Os EUA e os seus aliados estão a despejar bombas em número recorde no Afeganistão. Isso não é notícia. Na primeira metade deste ano, 1853 bombas foram lançadas: mais que todas as bombas lançadas em 2006 e durante a maior parte de 2007. «As bombas utilizadas com mais frequência», reporta o Air Force Times, «são as de 500 libras e as de 2.000 libras guiadas por satélite…». Sem essa chacina unilateral, o reaparecimento dos talibãs, é claro, poderia não ter acontecido. Até Hamid Karzai, o fantoche dos EUA e da Grã-Bretanha, afirmou isso. A presença e a agressão dos estrangeiros só conseguiram unir uma resistência que agora inclui prévios senhores da guerra outrora na folha de pagamentos da CIA.
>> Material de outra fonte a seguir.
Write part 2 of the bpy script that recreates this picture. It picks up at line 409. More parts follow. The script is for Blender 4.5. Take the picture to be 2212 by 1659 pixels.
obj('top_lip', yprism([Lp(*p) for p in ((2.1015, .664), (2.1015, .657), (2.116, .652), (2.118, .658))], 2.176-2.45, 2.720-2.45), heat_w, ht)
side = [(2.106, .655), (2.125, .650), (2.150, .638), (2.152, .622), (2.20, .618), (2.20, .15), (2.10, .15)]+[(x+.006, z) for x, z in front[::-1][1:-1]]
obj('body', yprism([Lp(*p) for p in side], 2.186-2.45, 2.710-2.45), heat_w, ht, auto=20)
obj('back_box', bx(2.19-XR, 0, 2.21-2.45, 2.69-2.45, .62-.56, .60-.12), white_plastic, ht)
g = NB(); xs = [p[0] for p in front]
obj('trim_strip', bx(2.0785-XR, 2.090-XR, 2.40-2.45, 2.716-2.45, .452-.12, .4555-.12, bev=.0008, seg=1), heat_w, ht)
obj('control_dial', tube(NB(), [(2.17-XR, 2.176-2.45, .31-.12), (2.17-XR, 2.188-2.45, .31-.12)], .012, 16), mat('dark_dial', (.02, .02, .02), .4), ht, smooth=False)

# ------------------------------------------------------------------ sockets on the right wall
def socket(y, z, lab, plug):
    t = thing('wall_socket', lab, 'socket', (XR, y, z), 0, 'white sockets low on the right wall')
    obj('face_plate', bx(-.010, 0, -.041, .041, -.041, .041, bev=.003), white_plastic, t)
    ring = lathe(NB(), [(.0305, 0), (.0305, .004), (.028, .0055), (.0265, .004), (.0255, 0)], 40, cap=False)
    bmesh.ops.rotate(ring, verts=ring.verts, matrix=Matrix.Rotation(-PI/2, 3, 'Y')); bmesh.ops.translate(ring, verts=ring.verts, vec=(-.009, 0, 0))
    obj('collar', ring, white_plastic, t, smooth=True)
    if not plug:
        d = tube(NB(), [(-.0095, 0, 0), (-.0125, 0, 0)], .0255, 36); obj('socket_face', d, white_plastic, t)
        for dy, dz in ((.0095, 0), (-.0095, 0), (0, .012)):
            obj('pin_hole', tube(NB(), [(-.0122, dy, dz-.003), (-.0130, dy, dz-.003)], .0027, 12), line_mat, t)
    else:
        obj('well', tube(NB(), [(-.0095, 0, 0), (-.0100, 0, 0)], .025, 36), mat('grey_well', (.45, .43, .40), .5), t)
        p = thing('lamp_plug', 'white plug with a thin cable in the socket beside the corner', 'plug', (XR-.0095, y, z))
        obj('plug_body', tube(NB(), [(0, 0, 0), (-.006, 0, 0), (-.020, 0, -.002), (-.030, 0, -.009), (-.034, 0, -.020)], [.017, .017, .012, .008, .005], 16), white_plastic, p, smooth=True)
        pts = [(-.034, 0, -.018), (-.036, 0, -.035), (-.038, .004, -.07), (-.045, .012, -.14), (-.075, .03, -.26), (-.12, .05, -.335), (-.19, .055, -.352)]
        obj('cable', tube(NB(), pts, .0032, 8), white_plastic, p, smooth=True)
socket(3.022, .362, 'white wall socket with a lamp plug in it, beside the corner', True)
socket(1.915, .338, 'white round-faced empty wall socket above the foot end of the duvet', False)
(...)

Este escândalo seria manchete nos jornais, se não fosse por aquilo que Scott McClellan, antigo porta-voz de George W. Bush, chamou de “facilitadores cúmplices” – jornalistas que servem de pouco mais que amplificadores oficiais. Tendo declarado que a guerra do Afeganistão é uma “boa guerra”, os facilitadores cúmplices estão agora a incensar Barack Obama, enquanto ele faz um giro pelos festins de sangue do Afeganistão e do Iraque. O que eles nunca dizem é que Obama é um bombardeador.
No New York Times de 14 de Julho, num artigo cuja intenção era fazer parecer que ele está a terminar a guerra no Iraque, Obama exigiu mais guerra no Afeganistão e, com efeito, um invasão do Paquistão. Ele quer mais tropas de combate, mais helicópteros, mais bombas. Bush pode estar de saída, mas os republicanos construíram uma máquina ideológica que transcende a perda do poder eleitoral – porque os seus colaboradores são, como disse sucintamente o escritor norte-americano Mike Whitney, democratas do “engodo falso”, de que Obama é o príncipe.
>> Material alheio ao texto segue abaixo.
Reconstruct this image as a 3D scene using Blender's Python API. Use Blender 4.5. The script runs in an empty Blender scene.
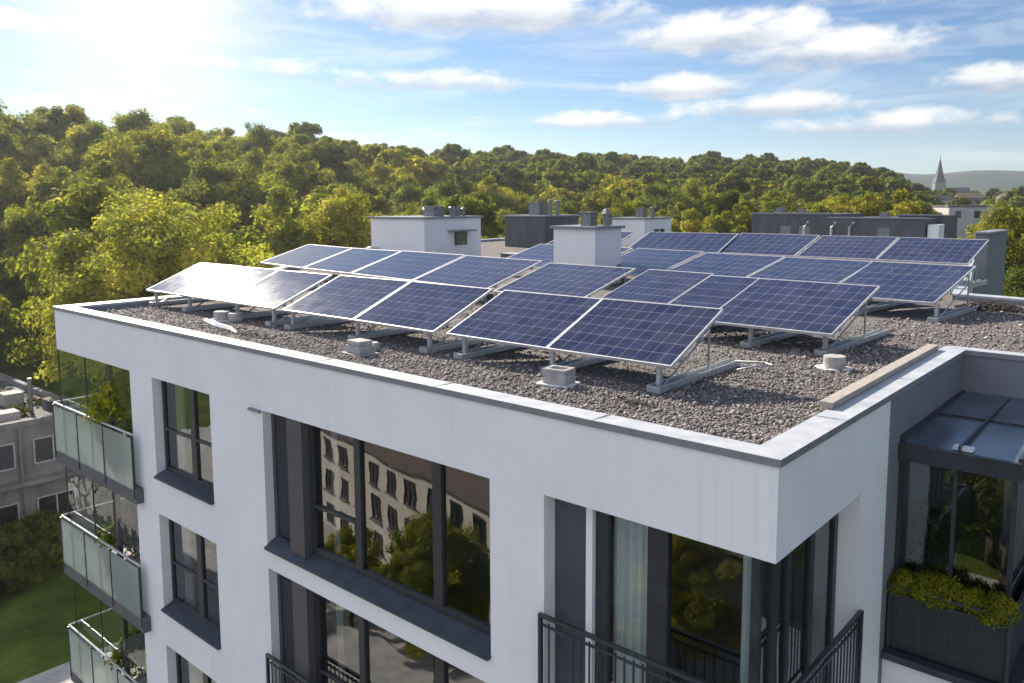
import bpy, bmesh, math, random
import numpy as np
from mathutils import Vector, Matrix
random.seed(7)
R = math.radians
scene = bpy.context.scene
col = scene.collection
GZ = -16.0                      # street level; the top of the front coping is z = 0
RZ = -0.18                      # gravel level on the roof

# ------------------------------------------------------------------ camera
F, PITCH, YAW, Y0, ROLL = 805.24, 0.109195, -0.717680, 290.86, -0.005003
CAM = np.array([3.0989, -7.5932, 2.5531])
fw = np.array([math.sin(YAW)*math.cos(PITCH), math.cos(YAW)*math.cos(PITCH), -math.sin(PITCH)])
rt = np.array([math.cos(YAW), -math.sin(YAW), 0.0])
up = np.cross(rt, fw)
rt, up = rt*math.cos(ROLL)+up*math.sin(ROLL), up*math.cos(ROLL)-rt*math.sin(ROLL)
cam = bpy.data.cameras.new("camera")
cam.sensor_width = 36.0
cam.lens = F*36.0/1024.0
cam.shift_y = -(341.5-Y0)/1024.0
cam.clip_start = 0.1
cam.clip_end = 9000.0
camo = bpy.data.objects.new("camera", cam)
col.objects.link(camo)
M = Matrix.Identity(4)
for i in range(3):
    M[i][0], M[i][1], M[i][2], M[i][3] = rt[i], up[i], -fw[i], CAM[i]
camo.matrix_world = M
scene.camera = camo
cam.dof.use_dof = True
cam.dof.focus_distance = 13.0
cam.dof.aperture_fstop = 2.4

def at(px, py, D):
    """a world point at camera depth D along the photograph's direction px, py"""
    return CAM + (fw + rt*(px-512)/F - up*(py-Y0)/F)*D

# ------------------------------------------------------------------ materials
def nmat(name):
    m = bpy.data.materials.new(name); m.use_nodes = True
    nt = m.node_tree
    for n in list(nt.nodes): nt.nodes.remove(n)
    out = nt.nodes.new('ShaderNodeOutputMaterial')
    return m, nt, out
def N(nt, t, **kw):
    n = nt.nodes.new(t)
    for k, v in kw.items():
        if k in n.inputs.keys(): n.inputs[k].default_value = v
        else: setattr(n, k, v)
    return n
def L(nt, a, b): nt.links.new(a, b)
def math_(nt, op, a, b=None, c=None, clamp=False):
    n = nt.nodes.new('ShaderNodeMath'); n.operation = op; n.use_clamp = clamp
    for i, v in enumerate((a, b, c)):
        if v is None: continue
        if isinstance(v, (int, float)): n.inputs[i].default_value = v
        else: nt.links.new(v, n.inputs[i])
    return n.outputs[0]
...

Aqueles que escrevem de Obama que «no que se refere a assuntos internacionais, ele representará uma grande melhoria em relação a Bush», demonstram a mesma voluntariosa ingenuidade que deu suporte ao “engodo falso” de Bill Clinton – e de Tony Blair. A respeito de Blair, o falecido Hugo Young escreveu em 1997: «a ideologia sucumbiu completamente aos “valores”… não há vacas sagradas [e] nenhuns limites fossilizados para o campo sobre o qual a mente pode vaguear em busca de uma Grã-Bretanha melhor…».
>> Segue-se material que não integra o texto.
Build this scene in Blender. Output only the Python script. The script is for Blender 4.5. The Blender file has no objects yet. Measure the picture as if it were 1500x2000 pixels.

Onze anos e cinco guerras depois, pelo menos um milhão de pessoas estão mortas. Barack Obama é o Blair norte-americano. É irrelevante que ele seja um orador convincente e negro. Ele pertence a um sistema duradouro e desenfreado cujos principais chefes de banda e esquadrões de aclamação nunca vêem, ou querem ver, as consequências de bombas de 500 libras lançadas imperturbavelmente em casas de barro, pedras e palha.